The PSTA would require employers to issue benefit statements and provide investment information. If defined contribution plan participants direct their own investments, the employer would have to provide quarterly benefit statements. Otherwise, they would have to provide annual statements showing total assets, vested benefits (or the vesting date) and the value of employer stock. The notice would also have to explain any limits on participants’ rights to direct their investments. Defined benefit statements would be required as well.

Investment Education
Both the PPA and the PSTA would promote retirement investment advice, investment education and retirement planning.

Under the PSTA, employers would have to provide basic investment guidelines for employees, including the benefits of diversification; essential differences among stocks, bonds, mutual funds and other investments; and guidance on choosing investments that appropriately reflect the investor’s age and years until retirement.

The PPA would allow “fiduciary advisers” to offer specific investment advice to plan participants. Employers would be responsible for the prudent selection and periodic review of fiduciary advisers, who would have to meet notification and other requirements. Employers that met specified requirements would not be liable for advice provided by investment advisers. The House approved this provision several times in the past, but opponents claim a conflict of interest, because fiduciary advisers could recommend investments in which they have a financial interest.

The PSTA takes a different approach, providing a safe harbor for employers that hire independent investment advisers. In addition, under the PSTA, participants could pay up to $1,000 per year for qualified retirement planning services through pretax payroll deductions.

Additional PSTA Provisions
The PSTA includes a wider range of defined contribution provisions than the PPA. For example, the PSTA includes several provisions aimed at improving retirement account portability. It would allow participants to roll money from a qualified plan directly into a Roth IRA and would also facilitate non-spouse rollovers.

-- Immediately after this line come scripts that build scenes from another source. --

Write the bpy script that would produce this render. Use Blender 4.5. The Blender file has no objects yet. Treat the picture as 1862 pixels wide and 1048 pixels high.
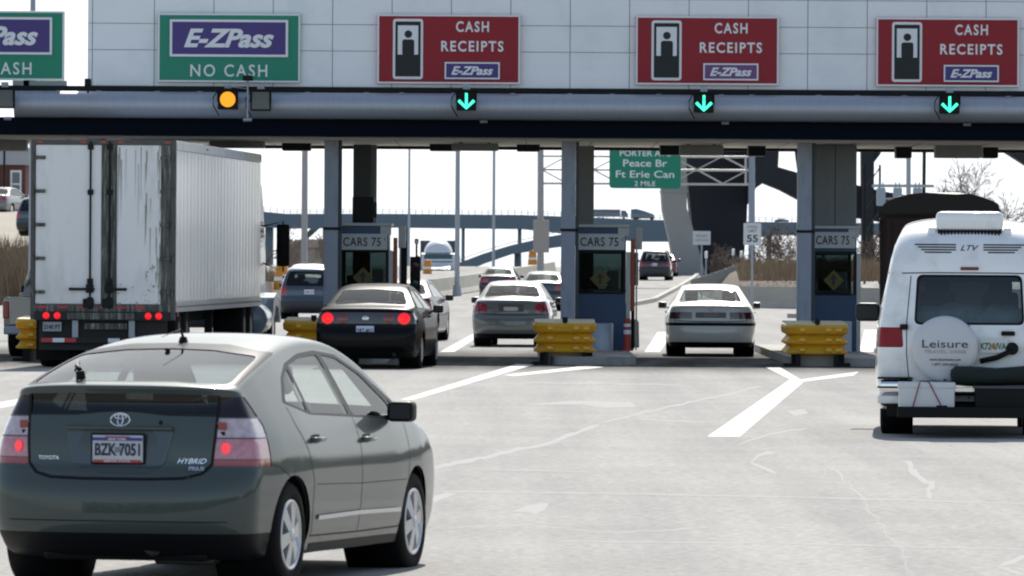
import bpy, bmesh, math, random
import numpy as np
from mathutils import Vector, Matrix
from mathutils.bvhtree import BVHTree

S = bpy.context.scene
random.seed(7)
# ------------------------------------------------------------------ camera
F = 12000.0                      # focal length in photograph pixels (1862 wide)
CAM_H = 1.95
cam = bpy.data.cameras.new('camera')
cam.sensor_width = 36.0
cam.lens = 36.0 * F / 1862.0
cam.clip_start = 1.0
cam.clip_end = 20000
cam.dof.use_dof = True
cam.dof.focus_distance = 75.0
cam.dof.aperture_fstop = 14.0
cam_o = bpy.data.objects.new('camera', cam)
S.collection.objects.link(cam_o)
CM = Matrix.Translation((0, 0, CAM_H)) @ Matrix.Rotation(math.pi / 2 - 58.0 / F, 4, 'X') @ Matrix.Rotation(0.006, 4, 'Z')
cam_o.matrix_world = CM
S.camera = cam_o
# ------------------------------------------------------------------ light
SUN_EL, SUN_AZ = math.radians(44), math.radians(5)     # azimuth measured from straight ahead, right positive
sd = Vector((math.sin(SUN_AZ) * math.cos(SUN_EL), math.cos(SUN_AZ) * math.cos(SUN_EL), math.sin(SUN_EL)))
sun = bpy.data.lights.new('sun', 'SUN')
sun.energy = 5.0
sun.angle = math.radians(0.5)
sun.color = (1.0, 0.955, 0.88)
sun_o = bpy.data.objects.new('sun', sun)
sun_o.rotation_euler = sd.to_track_quat('Z', 'Y').to_euler()
sun_o.location = sd * 200
S.collection.objects.link(sun_o)
W = bpy.data.worlds.new('World')
S.world = W
W.use_nodes = True
nt = W.node_tree
sky = nt.nodes.new('ShaderNodeTexSky')
sky.sky_type = 'NISHITA'
sky.sun_disc = False
sky.sun_elevation = SUN_EL
sky.sun_rotation = SUN_AZ
sky.air_density = 1.0
sky.dust_density = 1.0
sky.ozone_density = 1.0
bg = nt.nodes['Background']
bg.inputs[1].default_value = 0.13
# thin bright haze on the sun's side of the sky, clear blue behind the camera
geo = nt.nodes.new('ShaderNodeTexCoord')
dt = nt.nodes.new('ShaderNodeVectorMath'); dt.operation = 'DOT_PRODUCT'
hd = Vector((sd.x, sd.y, 0.25)).normalized()
dt.inputs[1].default_value = hd
nt.links.new(geo.outputs['Generated'], dt.inputs[0])
mr = nt.nodes.new('ShaderNodeMapRange'); mr.interpolation_type = 'SMOOTHSTEP'
mr.inputs['From Min'].default_value = 0.5; mr.inputs['From Max'].default_value = 0.97
mr.inputs['To Min'].default_value = 0.08; mr.inputs['To Max'].default_value = 1.0
nt.links.new(dt.outputs['Value'], mr.inputs['Value'])
hz = nt.nodes.new('ShaderNodeMix'); hz.data_type = 'RGBA'
hz.inputs['B'].default_value = (7.3, 7.6, 7.8, 1)
nt.links.new(mr.outputs[0], hz.inputs['Factor'])
nt.links.new(sky.outputs[0], hz.inputs['A'])
nt.links.new(hz.outputs['Result'], bg.inputs[0])
S.view_settings.view_transform = 'Standard'
S.view_settings.look = 'None'
S.view_settings.exposure = 0.36
S.view_settings.gamma = 1.0
S.view_settings.use_curve_mapping = False
S.cycles.max_bounces = 8
S.cycles.transparent_max_bounces = 16
S.cycles.sample_clamp_indirect = 6.0
S.cycles.filter_width = 2.05

def P(px, py, Y):
    """world point seen at photo pixel (px, py) at distance Y ahead"""
    r = CM.to_3x3() @ Vector(((px - 931) / F, -(py - 524) / F, -1))
    return CM.translation + r * (Y / r.y)
def ground_at(px, py, z=0.0):
    r = CM.to_3x3() @ Vector(((px - 931) / F, -(py - 524) / F, -1))
    return CM.translation + r * ((z - CAM_H) / r.z)
def PX(px, Y): return (px - 931) / F * Y

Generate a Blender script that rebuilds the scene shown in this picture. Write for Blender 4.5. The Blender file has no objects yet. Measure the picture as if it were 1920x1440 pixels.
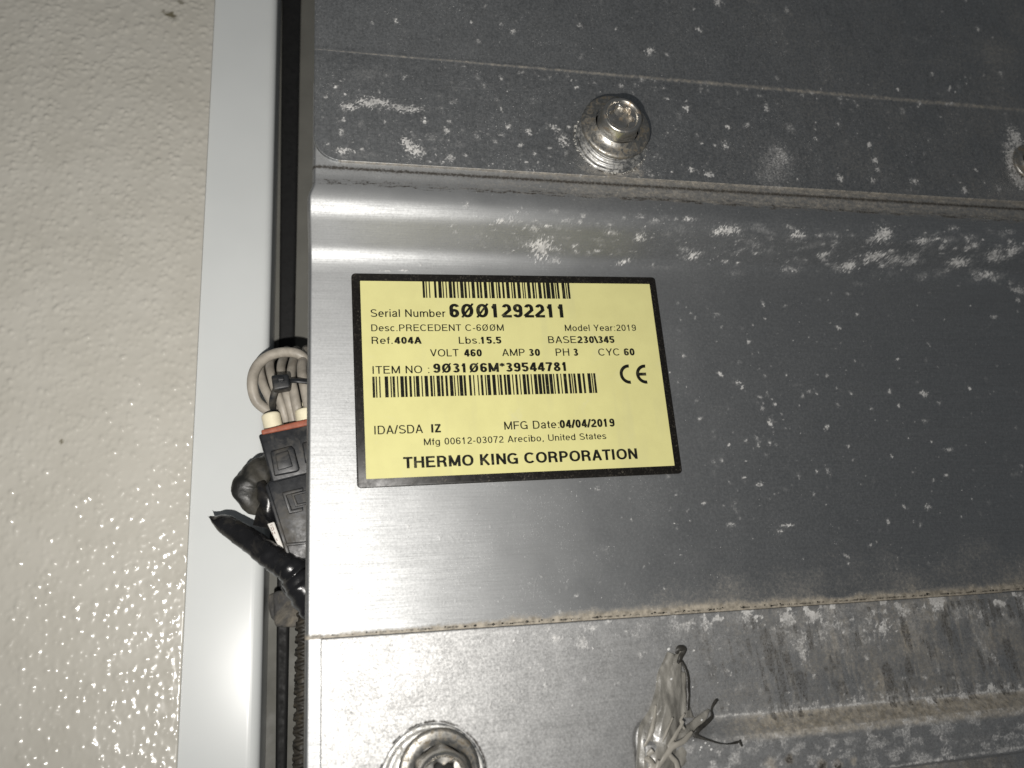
import bpy, bmesh, math, random
import numpy as np
from mathutils import Vector, Matrix
random.seed(7); RS = np.random.RandomState(11)
SC = bpy.context.scene; COL = SC.collection
# ---------------------------------------------------------------- camera
# world: X along the panel, Z up the panel, +Y into it; the camera stands 0.25 m in front of the origin
D = 0.25; F = 1500.0
Yw = Vector((-338, 458, 1500)).normalized()           # panel normal (inwards) seen in camera axes (x right, y down, z forward)
Xr = Vector((6660, 2, 1500)); Xw = (Xr - Yw * Xr.dot(Yw)).normalized()
Zw = Xw.cross(Yw)
if Zw.y > 0: Zw = -Zw
CAMP = Vector((0, -D, 0))
def w_of(c): return Vector((Xw.dot(c), Yw.dot(c), Zw.dot(c)))   # camera axes -> world
right, down, fwd = w_of(Vector((1,0,0))), w_of(Vector((0,1,0))), w_of(Vector((0,0,1)))
cam = bpy.data.objects.new('camera', bpy.data.cameras.new('camera')); COL.objects.link(cam)
M = Matrix((right, -down, -fwd)).transposed().to_4x4(); M.translation = CAMP
cam.matrix_world = M
cam.data.sensor_width = 36; cam.data.lens = 36 * F / 1920
cam.data.clip_start = 0.01; cam.data.clip_end = 20
cam.data.dof.use_dof = True; cam.data.dof.aperture_fstop = 9.5
SC.camera = cam
def P(px, py, y=0.0):                                  # a point at depth y that stands where the photograph shows it
    d = w_of(Vector((px - 960, py - 720, F)))
    return CAMP + d * ((y + D) / d.y)
cam.data.dof.focus_distance = (P(1000, 690) - CAMP).dot(fwd)
# ---------------------------------------------------------------- light: a phone flash in a dim place
wd = bpy.data.worlds.new('World'); SC.world = wd; wd.use_nodes = True
wd.node_tree.nodes['Background'].inputs[0].default_value = (0.90, 0.95, 1.0, 1)
wd.node_tree.nodes['Background'].inputs[1].default_value = 0.105
fl = bpy.data.lights.new('flash', 'SPOT'); fl.energy = 3.75; fl.shadow_soft_size = 0.0022; fl.color = (1, 0.965, 0.915)
fl.spot_size = math.radians(168); fl.spot_blend = 1.0
flo = bpy.data.objects.new('flash', fl); flo.location = CAMP - right * 0.021 + down * 0.026; COL.objects.link(flo)
flo.rotation_mode = 'QUATERNION'; flo.rotation_quaternion = (P(790, 20, 0) - flo.location).to_track_quat('-Z', 'Y')
SC.view_settings.view_transform = 'Standard'; SC.view_settings.look = 'None'
SC.view_settings.gamma = 1; SC.view_settings.exposure = 0
# ---------------------------------------------------------------- numpy noise
def vnoise(x, y, seed=0):
    r = np.random.RandomState(seed).rand(256, 256)
    xi = np.floor(x).astype(int); yi = np.floor(y).astype(int); fx = x - xi; fy = y - yi
    fx = fx*fx*(3-2*fx); fy = fy*fy*(3-2*fy)
    a = r[yi & 255, xi & 255]; b = r[yi & 255, (xi+1) & 255]; c = r[(yi+1) & 255, xi & 255]; d = r[(yi+1) & 255, (xi+1) & 255]
    return (a*(1-fx)+b*fx)*(1-fy) + (c*(1-fx)+d*fx)*fy
def fbm(x, y, seed=0, o=4):
    s = 0; a = 0.5; t = 0
    for k in range(o):
        s = s + a*vnoise(x*2**k + 17*k, y*2**k + 31*k, seed+k); t += a; a *= .55
    return s/t
def ss(a, b, x): t = np.clip((x-a)/(b-a), 0, 1); return t*t*(3-2*t)
# ---------------------------------------------------------------- object helpers
def link(name, me, mat=None, parent=None, **kw):
    o = bpy.data.objects.new(name, me); COL.objects.link(o)
    if mat is not None: me.materials.append(mat)
    if parent is not None: o.parent = parent; o.matrix_parent_inverse = Matrix.Identity(4)
    for k, v in kw.items(): o[k] = v
    return o
def recentre(o, origin=None):                          # put the origin in the middle of the mesh
    me = o.data; n = len(me.vertices); c = np.empty(n*3); me.vertices.foreach_get('co', c); c = c.reshape(-1, 3)
    m = np.array(origin) if origin is not None else (c.min(0)+c.max(0))/2
    me.vertices.foreach_set('co', (c-m).ravel()); me.update()
    o.location = Vector(m) - (o.parent.location if o.parent else Vector((0,0,0)))
    return o
def empty(name, loc, **kw):
    o = bpy.data.objects.new(name, None); o.empty_display_size = .01; o.location = loc; COL.objects.link(o)
    for k, v in kw.items(): o[k] = v
    return o
def mesh(verts, faces, smooth=True):
    me = bpy.data.meshes.new('mesh'); me.from_pydata([tuple(v) for v in verts], [], faces); me.validate()
    if smooth: me.polygons.foreach_set('use_smooth', [True]*len(me.polygons))
    me.update(); return me
def grid_mesh(V, skirt=0.0, sides='lbtr', attrs=None):
    """V: (rows, cols, 3); row 0 is the bottom. skirt: thickness, turned back (+Y) at the named sides."""
    R, C, _ = V.shape
    idx = np.arange(R*C).reshape(R, C)
    q = np.stack([idx[:-1, :-1], idx[:-1, 1:], idx[1:, 1:], idx[1:, :-1]], -1).reshape(-1, 4)
    vs = [V.reshape(-1, 3)]; qs = [q]; src = [np.arange(R*C)]; n = R*C
    if skirt:
        for s in sides:
            e = {'b': idx[0, :], 't': idx[-1, ::-1], 'l': idx[::-1, 0], 'r': idx[:, -1]}[s]
            base = V.reshape(-1, 3)[e]; off = {'b': (0,0,-1), 't': (0,0,1), 'l': (-1,0,0), 'r': (1,0,0)}[s]
            prev = e
            for k, (o_, y_) in enumerate(((.15e-3, .12e-3), (.2e-3, .3e-3), (.2e-3, skirt))):
                b2 = base + np.array(off)*o_ + np.array((0, y_, 0)); cur = n + np.arange(len(e)); n += len(e)
                vs.append(b2); src.append(e)
                qs.append(np.stack([prev[:-1], cur[:-1], cur[1:], prev[1:]], -1)); prev = cur
    v = np.concatenate(vs); q = np.concatenate(qs); src = np.concatenate(src)
    me = bpy.data.meshes.new('mesh'); me.vertices.add(len(v)); me.vertices.foreach_set('co', v.ravel().astype(np.float32))
    me.loops.add(len(q)*4); me.loops.foreach_set('vertex_index', q.ravel().astype(np.int32))
    me.polygons.add(len(q)); me.polygons.foreach_set('loop_start', np.arange(0, len(q)*4, 4, dtype=np.int32))
    me.polygons.foreach_set('loop_total', np.full(len(q), 4, dtype=np.int32))
    me.polygons.foreach_set('use_smooth', np.ones(len(q), dtype=bool)); me.update(calc_edges=True)
    for nm, a in (attrs or {}).items():
        at = me.attributes.new(nm, 'FLOAT', 'POINT'); at.data.foreach_set('value', a.ravel()[src].astype(np.float32))
    return me
def cr(pts, n=8):                                      # Catmull-Rom
    p = [Vector(q) for q in pts]; p = [2*p[0]-p[1]] + p + [2*p[-1]-p[-2]]; out = []
    for i in range(1, len(p)-2):
        for k in range(n):
            t = k/n; a, b, c, d = p[i-1:i+3]
            out.append(0.5*((2*b)+(c-a)*t+(2*a-5*b+4*c-d)*t*t+(3*b-a-3*c+d)*t**3))
    out.append(p[-2]); return out
def tube(pts, rad, seg=14, n=8, flat=1.0, flatdir=None, wob=0, seed=0, wrap=0):
    """Tapered tube through pts; rad: one radius or one per point."""
    c = cr(pts, n); m = len(c)
    rr = [rad]*m if not hasattr(rad, '__len__') else list(np.interp(np.linspace(0, len(rad)-1, m), range(len(rad)), rad))
    rnd = np.random.RandomState(seed); ph = rnd.rand(8)*6.28
    vs = []; fs = []; up = Vector((0.13, -1, 0.2)).normalized() if flatdir is None else flatdir
    for i, q in enumerate(c):
        t = (c[min(i+1, m-1)] - c[max(i-1, 0)]).normalized(); a = (up - t*up.dot(t)).normalized(); b = t.cross(a)
        for k in range(seg):
            th = 2*math.pi*k/seg
            r = rr[i]*(1 - wrap*((i*.16+k/seg) % 1.0))*(1 + wob*(math.sin(3*th+ph[0]+i*.35)+.7*math.sin(2*th+ph[1]-i*.5)+.6*math.sin(i*.9+ph[2]+th)))
            vs.append(q + a*(math.cos(th)*r*flat) + b*(math.sin(th)*r))
    for i in range(m-1):
        for k in range(seg):
            k2 = (k+1) % seg; fs.append((i*seg+k, (i+1)*seg+k, (i+1)*seg+k2, i*seg+k2))
    fs.append(tuple(range(seg))); fs.append(tuple(reversed(range((m-1)*seg, m*seg))))
    return vs, fs
def join(*parts):
    V = []; Fc = []
    for v, f in parts:
        n = len(V); V += list(v); Fc += [tuple(i+n for i in g) for g in f]
    return V, Fc
def prism(poly, y0, y1):                               # outline (px) given its own thickness from y0 (front) to y1
    n = len(poly); a = [P(x, y, y0) for x, y in poly]; b = [Vector((v.x, y1, v.z)) for v in a]
    # keep the front outline facing -Y
    ar = sum(a[i].x*a[(i+1) % n].z - a[(i+1) % n].x*a[i].z for i in range(n))
    if ar < 0: a.reverse(); b.reverse()
    fs = [tuple(range(n)), tuple(reversed(range(n, 2*n)))]
    for i in range(n): j = (i+1) % n; fs.append((i, i+n, j+n, j))
    return a+b, fs
def bevel(o, w, seg=3):
    m = o.modifiers.new('bevel', 'BEVEL'); m.width = w; m.segments = seg; m.limit_method = 'ANGLE'; m.angle_limit = math.radians(30)
    o.data.polygons.foreach_set('use_smooth', [True]*len(o.data.polygons))
    return o
def rings(fn, seg=72, cap=True):
    """fn: list of (radius function or number, height towards the viewer). Rings about the Y axis."""
    vs = []; fs = []
    for r, h in fn:
        for k in range(seg):
            th = 2*math.pi*k/seg; R = r(th) if callable(r) else r
            vs.append(Vector((R*math.cos(th), -h, R*math.sin(th))))
    for i in range(len(fn)-1):
        for k in range(seg):
            k2 = (k+1) % seg; fs.append((i*seg+k, i*seg+k2, (i+1)*seg+k2, (i+1)*seg+k))
    if cap: fs.append(tuple(range((len(fn)-1)*seg, len(fn)*seg)))
    return vs, fs
# ---------------------------------------------------------------- materials
class NT:
    def __init__(s, name):
        s.m = bpy.data.materials.new(name); s.m.use_nodes = True; s.t = s.m.node_tree; s.n = s.t.nodes; s.b = s.n['Principled BSDF']
    def new(s, ty, ins=None, **kw):
        n = s.n.new(ty)
        for k, v in kw.items(): setattr(n, k, v)
        for k, v in (ins or {}).items(): s.set(n.inputs[k], v)
        return n
    def set(s, i, v):
        if hasattr(v, 'is_output') or isinstance(v, bpy.types.NodeSocket): s.t.links.new(v, i)
        elif isinstance(v, (tuple, list)) and len(v) == 3 and i.type == 'RGBA': i.default_value = (*v, 1)
        else: i.default_value = v
    def math(s, op, a, b=0.0, c=0.0, clamp=False):
        n = s.n.new('ShaderNodeMath'); n.operation = op; n.use_clamp = clamp
        for i, v in zip(n.inputs, (a, b, c)): s.set(i, v)
        return n.outputs[0]
    def noise(s, scale, detail=4, rough=.55, vec=None, stretch=None, dist=0):
        if vec is None: vec = s.obj()
        if stretch: vec = s.new('ShaderNodeMapping', {'Vector': vec, 'Scale': stretch}).outputs[0]
        return s.new('ShaderNodeTexNoise', {'Vector': vec, 'Scale': scale, 'Detail': detail, 'Roughness': rough, 'Distortion': dist}).outputs[0]
    def obj(s):
        if not hasattr(s, '_o'): s._o = s.new('ShaderNodeTexCoord').outputs['Object']
        return s._o
    def attr(s, nm): return s.new('ShaderNodeAttribute', attribute_name=nm).outputs['Fac']
    def mr(s, v, a, b, c, d):
        return s.new('ShaderNodeMapRange', {'Value': v, 'From Min': a, 'From Max': b, 'To Min': c, 'To Max': d}).outputs[0]
    def mix(s, f, a, b):
        n = s.n.new('ShaderNodeMix'); n.data_type = 'RGBA'; s.set(n.inputs[0], f); s.set(n.inputs[6], a); s.set(n.inputs[7], b); return n.outputs[2]
    def bump(s, h, strength, dist, normal=None):
        n = s.new('ShaderNodeBump', {'Height': h, 'Strength': strength, 'Distance': dist})
        if normal is not None: s.set(n.inputs['Normal'], normal)
        return n.outputs[0]
    def P(s, **kw):
        for k, v in kw.items(): s.set(s.b.inputs[k.replace('_', ' ')], v)
        return s.m
def simple(name, col, rough=.5, metal=0, scale=400, var=.25, bump=0, bscale=900, spec=.5, coat=0, dust=None, dcol=(.26, .23, .18)):
    t = NT(name); n = t.noise(scale, 5, .6)
    c = t.mix(t.mr(n, .3, .7, 0, 1), tuple(x*(1-var) for x in col), tuple(min(1, x*(1+var)) for x in col))
    r = t.mr(t.noise(scale*1.7, 4), .3, .7, rough*.8, min(1, rough*1.25))
    if dust:
        f = t.mr(t.noise(scale*.6, 7, .7, dist=.6), dust[0], dust[1], 0, dust[2]); c = t.mix(f, c, dcol)
        r = t.math('ADD', r, t.math('MULTIPLY', f, .5), clamp=True)
    t.P(Base_Color=c, Roughness=r, Metallic=metal, Specular_IOR_Level=spec, Coat_Weight=coat)
    if bump: t.P(Normal=t.bump(t.noise(bscale, 5, .6), .6, bump))
    return t.m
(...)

The PSTA would require faster vesting of employer nonelective contributions. It would impose three-year cliff vesting or a five-year graded vesting schedule — the same vesting requirements that currently apply to employer-matching contributions.

The PSTA would also lengthen the notice and consent period required before a distribution of benefits, direct the secretary of labor to issue regulations relating to subsequent qualified domestic relations orders (QDROs), require that retirement plans offer a 75 percent survivor annuity option, expand the period for distributing excess employee contributions and make other changes.

Next Steps
The House and the Senate have approved many of the provisions under discussion during past legislative sessions. And several newer provisions — including automatic enrollment — enjoy broad support. But there are many differences between the PPA and the PSTA, so a conference committee will have to decide which — if any — defined contribution provisions to include in final pension reform.